Back at Carriageworks in the afternoon, the enormous and intricately laid-out installation by Chinese artist Song Dong was being unveiled. The piece, called Hu Jin Qi Yong, or Waste Not, comprises the thousands of items Song's mother Zhao Xiangyuan hoarded after his father's death.


The objects are arranged like with like -- ceramic pots, pairs of shoes, radiators, little red books and bottle tops -- so that they become a schematic of memory. The piece speaks to the soul that wants to preserve and cherish, even as the affluent Westerner protests at the accumulation of junk.


I finished the day with the outdoor concert in The Domain -- long a fixture of the festival and of Sydney summers -- featuring soul revival act the Daptone Super Soul Revue.
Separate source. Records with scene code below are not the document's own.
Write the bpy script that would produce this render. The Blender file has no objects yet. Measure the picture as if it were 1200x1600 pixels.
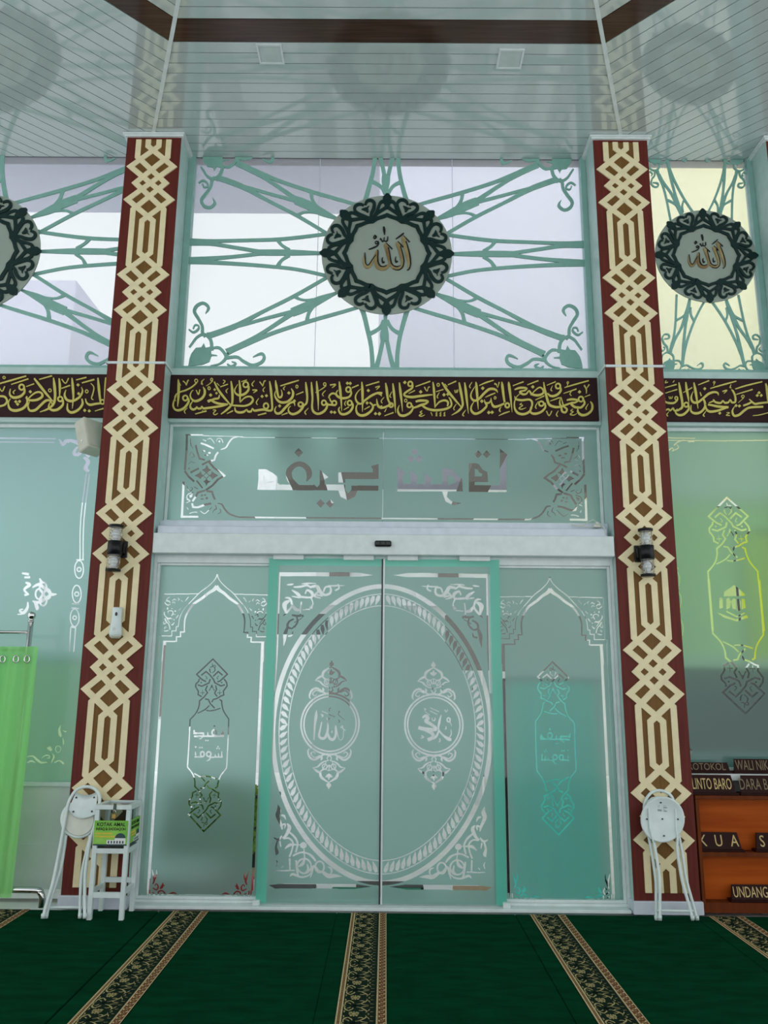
import bpy, math, random
from mathutils import Matrix, Vector
random.seed(7)
sc = bpy.context.scene
COL = sc.collection
PI = math.pi

# ------------------------------------------------------------------ camera, sky, exposure
FPX, PITCH, YAW, ROLL = 1243.1, 0.21491566, -0.00443149, 0.00870786
CAM = (0.0, -5.85953, 1.5)
cp, sp, cy_, sy_, cr_, sr_ = math.cos(PITCH), math.sin(PITCH), math.cos(YAW), math.sin(YAW), math.cos(ROLL), math.sin(ROLL)
FWD = Vector((sy_*cp, cy_*cp, sp))
_r = Vector((cy_, -sy_, 0)); _u = _r.cross(FWD)
RIGHT = cr_*_r + sr_*_u
UP = -sr_*_r + cr_*_u
cam_d = bpy.data.cameras.new('camera'); cam = bpy.data.objects.new('camera', cam_d); COL.objects.link(cam)
cam_d.sensor_fit = 'VERTICAL'; cam_d.sensor_height = 36.0; cam_d.lens = FPX/1600*36
cam_d.clip_end = 300
cam.matrix_world = Matrix(((RIGHT.x, UP.x, -FWD.x, CAM[0]), (RIGHT.y, UP.y, -FWD.y, CAM[1]), (RIGHT.z, UP.z, -FWD.z, CAM[2]), (0, 0, 0, 1)))
sc.camera = cam

world = bpy.data.worlds.new('overcast_sky'); sc.world = world; world.use_nodes = True
bg = world.node_tree.nodes['Background']
bg.inputs[0].default_value = (0.97, 0.99, 1.0, 1); bg.inputs[1].default_value = 1.3
sc.view_settings.view_transform = 'Standard'; sc.view_settings.look = 'None'
sc.view_settings.exposure = 0.0; sc.view_settings.gamma = 1.0; sc.view_settings.use_curve_mapping = False
sc.cycles.use_denoising = True
sc.cycles.max_bounces = 10; sc.cycles.transparent_max_bounces = 16; sc.cycles.transmission_bounces = 8
sc.cycles.caustics_reflective = False; sc.cycles.caustics_refractive = True
sc.cycles.sample_clamp_indirect = 4.0

def area(name, loc, rot, sx, sy, power, color=(1, 1, 1)):
    d = bpy.data.lights.new(name, 'AREA'); d.shape = 'RECTANGLE'; d.size = sx; d.size_y = sy
    d.energy = power; d.color = color
    o = bpy.data.objects.new(name, d); COL.objects.link(o); o.location = loc; o.rotation_euler = rot
    return o
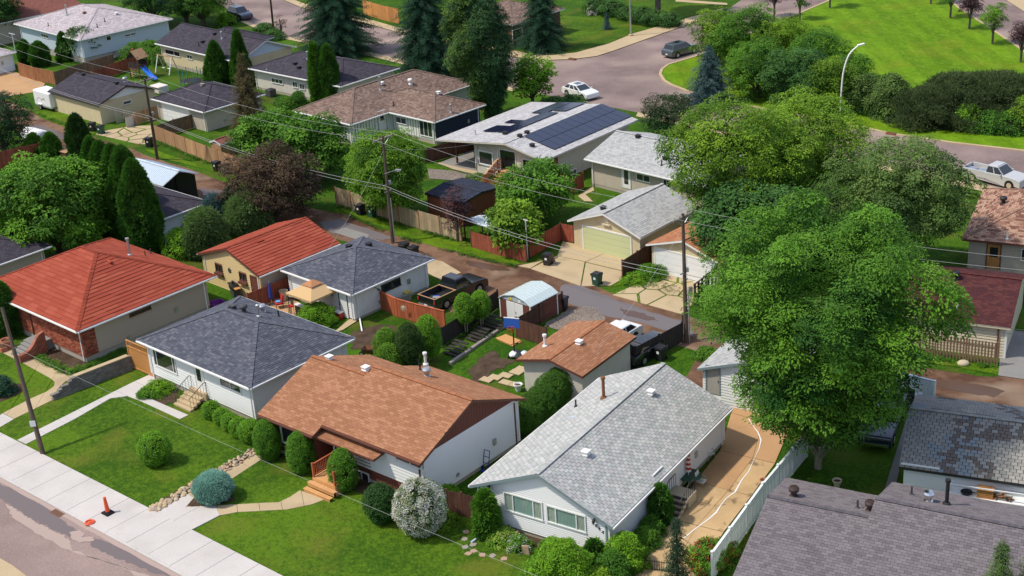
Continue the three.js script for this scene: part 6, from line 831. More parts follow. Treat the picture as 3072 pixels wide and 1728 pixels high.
cover('ground_cover', 'bright green ground cover round the soil bed before the brick house', [[-36.64,-97.91],[-35.19,-96.47],[-32.96,-94.16],[-32.23,-94.18],[-31.75,-95.15]], .55, 260, [.06, .17, .01], [.16, .36, .02], { gaps: .2, h: .25 });
cover('ground_cover', 'bright grass strip between the retaining wall and the brick house', [[-31.51,-95.38],[-30.35,-96.07],[-29.52,-97.64]], .6, 200, [.05, .16, .01], [.13, .3, .02], { gaps: .2 });
cover('weeds', 'weeds along the foot of the beige lane fence', [[-15.79,-126.52],[-9.68,-120.41],[-4.06,-114.89]], .35, 420, [.04, .12, .01], [.12, .26, .02]);
cover('weeds', 'weeds along the foot of the orange-brown lane fence', [[-37.87,-151.52],[-33.56,-145.92],[-29.22,-140.62],[-26.27,-137.22]], .35, 380, [.05, .15, .01], [.14, .3, .02]);
cover('weeds', 'weeds along the grassy edge of the lane in the middle', [[-14.43,-123.48],[-9.76,-117.46],[-6.17,-114.07],[-2.77,-111.19],[0.51,-108.69]], .3, 420, [.05, .13, .01], [.13, .26, .02], { gaps: .5 });
cover('weeds', 'weeds in the joints of the cracked lane driveway', [[8.42,-102.17],[11.04,-103.3],[12.68,-101.45],[13.92,-99.33]], .9, 160, [.05, .13, .01], [.12, .24, .02], { gaps: .52, s: .7 });
cover('weeds', 'weeds along the foot of the brown picket fence', [[26.09,-88.69],[28.59,-87.12],[32.19,-85.18]], .3, 260, [.05, .15, .01], [.13, .3, .02]);
cover('weeds', 'weeds along the white vinyl fence beside the driveway', [[9.3,-63.04],[13.19,-69.81],[16.9,-75.43]], .25, 260, [.04, .12, .01], [.11, .24, .02]);
cover('weeds', 'weeds along the lane by the cream garage wall and carts', [[-55.37,-166.63],[-49.36,-159.39],[-44.84,-154.1]], .4, 220, [.05, .15, .01], [.14, .3, .02]);
cover('weeds', 'weeds at the foot of the black board fences in the middle', [[-5.31,-94.04],[-3.42,-96.76],[-1.15,-100.31]], .3, 160, [.03, .09, .01], [.09, .18, .02]);

// ---------------------------------------------------------------- fences and walls
fence('lane_fence', 'tan and beige board fence along the far side of the lane, behind the lane pole', [[-15.95,-126.98],[-9.7,-120.82],[-4.06,-115.27]], { m: M['beige fence'], h: 1.75, pm: M['cedar fence'], jag: 1, post: 2.5 });
fence('board_fence', 'dark red-brown board fence before the white sheet shelter', [[-3.2,-113.8],[-0.69,-111.26],[1.36,-109.58]], { m: M['red fence'], h: 1.5, pm: M['brown fence'] });
fence('board_fence', 'red-brown board fence with a braced gate left of the cream garage', [[1.62,-110.41],[4.49,-113.98],[5.6,-113.13]], { m: M['red fence'], h: 1.6, pm: M['brown fence'] });
fence('board_fence', 'red-brown fence running from the cream garage corner to the lane', [[8.88,-104.72],[11.61,-108.2],[11.94,-107.62]], { m: M['brown fence'], h: 1.6 });
fence('picket_fence', 'dark brown alternating picket fence left of the elm by the cracked driveway', [[13.78,-98.76],[16.4,-102.39]], { m: M['dark fence'], h: 1.7, style: 'alt', cap: 1, bw: .3, rails: [.3, 1.4] });
fence('board_fence', 'chocolate brown board fence beside the basketball hoop and gravel pad', [[3.76,-99.36],[0.14,-95.23],[2.25,-93.28]], { m: M['brown fence'], h: 1.5, side: 1, postCap: 1 });
fence('gate_fence', 'bright orange-red board fence and gate with a sun ornament by the white garage', [[-10.23,-101.87],[-8.94,-100.24],[-7.58,-99.14],[-5.21,-97.33]], { m: M['red stain'], h: 1.55, pm: M['red stain'], cap: 1 });
fence('board_fence', 'black stained board fence behind the clipped cedars', [[-5.4,-94.46],[-3.42,-97.19],[-1.15,-100.69]], { m: M['dark fence'], h: 1.5 });
fence('board_fence', 'black board fence with white flecks beside the parked black sedan', [[7.56,-90.32],[8.25,-88.95],[11.95,-92.44],[12.16,-93.55]], { m: M['dark fence'], h: 1.6 });
fence('picket_fence', 'brown picket fence before the maroon roof garage', [[26.19,-89.06],[28.71,-87.54],[32.31,-85.53]], { m: M['weathered fence'], h: 1.75, single: 1, style: 'picket', bw: .22, rails: [.4, 1.35], post: 2.6 });
fence('vinyl_fence', 'long white vinyl fence between the driveway and the mauve roof', [[9.59,-63.3],[13.48,-69.77],[17.25,-75.38]], { m: M['white vinyl'], pm: M['white vinyl'], h: 1.75, cap: 1, postCap: 1, post: 2.4, bw: .22, gap: .03, cat: 'fence' });
fence('vinyl_fence', 'pale blue vinyl fence behind the barbecue at the lane', [[21.33,-85.49],[24.29,-83.02],[26.71,-81.01]], { m: mat('pale blue vinyl', [.42, .56, .64], .5), pm: M['white vinyl'], h: 1.6, cap: 1, bw: .25, gap: .03 });
fence('board_fence', 'wooden fence with stepped panels beside the orange concrete at the upper left', [[-63.1,-186.33],[-60.04,-182.93],[-56.64,-179.91]], { m: M['cedar fence'], h: 1.75, cap: 1, post: 2.2 });
fence('board_fence', 'weathered wooden fence running back from the stepped panels to the blue-grey house', [[-56.64,-179.91],[-53.8,-183.92],[-50.86,-187.67]], { m: M['weathered fence'], h: 1.75 });
fence('board_fence', 'red-brown fence behind the charcoal gable garage roof, left of the play tower', [[-51.67,-179.42],[-49.34,-183.77],[-47.33,-187.78]], { m: M['red fence'], h: 1.6 });
fence('board_fence', 'dull red board fence at the left edge above the leafy maple', [[-54.01,-144.91],[-51.16,-146.71],[-48,-148.77]], { m: M['red fence'], h: 1.9, style: 'board' });
fence('lane_fence', 'orange-brown board fence along the lane beside the pole and garbage carts', [[-38.16,-152.31],[-33.69,-146.63],[-29.33,-141.29],[-26.36,-137.86]], { m: M['tan fence'], h: 1.75, pm: M['cedar fence'], post: 2.5 });
fence('board_fence', 'weathered dark fence across the yard behind the orange-brown lane fence', [[-38.12,-152.3],[-36.46,-154.45],[-34.15,-156.52]], { m: M['weathered fence'], h: 1.6 });
fence('board_fence', 'orange cedar fence at the top edge across the far street', [[-19.12,-209.9],[-16.21,-205.34],[-13.52,-201.98]], { m: M['orange cedar'], h: 2.2 });
fence('board_fence', 'brown fence in the shade between the navy wall and the carport posts', [[-7.89,-137.51],[-5.5,-139.06],[-2.65,-141.09]], { m: M['brown fence'], h: 1.6 });
fence('board_fence', 'red-brown fence at the right end of the solar panel house', [[5.09,-128.74],[6.19,-125.35],[7.36,-127.13]], { m: M['red fence'], h: 1.5 });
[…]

Daptone is another of the good musical things to come out of Brooklyn, a record label whose artists faithfully recreate the sounds of 1960s soul and funk.


Not quite full to its 60,000 capacity, The Domain was jumping with a lively crowd for the final act of the evening, Sharon Jones and the Dap-Kings. Jones is a little sequinned powerhouse with a big voice and funky moves. Her band had the grooves to keep people up and dancing under the night sky.


Something I have not noticed in previous years was the marquee, at one of the Domain gates, marked "Sydney Festival Donation Point". I'm told it has been there before, but now it seems to indicate a festival in leaner times. The festival received a reduced subsidy from the state government this year, which led to the axing of Festival First Night. Because of this decision, the attendance figure will be less than that of previous festival openers, which regularly topped 200,000. Stakeholders including ANZ -- whose festival sponsorship is up for renewal -- will no doubt take this into their reckoning of success. Indeed, Sydney Festival headquarters has been extremely reticent about pre-empting the public's response to this year's program, and has refused to reveal box-office figures. This, too, makes a change from the triumphalist tone of some previous years.


SF13 has got off to a modest start but with headliners Semele Walk and The Secret River to come later this week, the festival may yet get into full swing.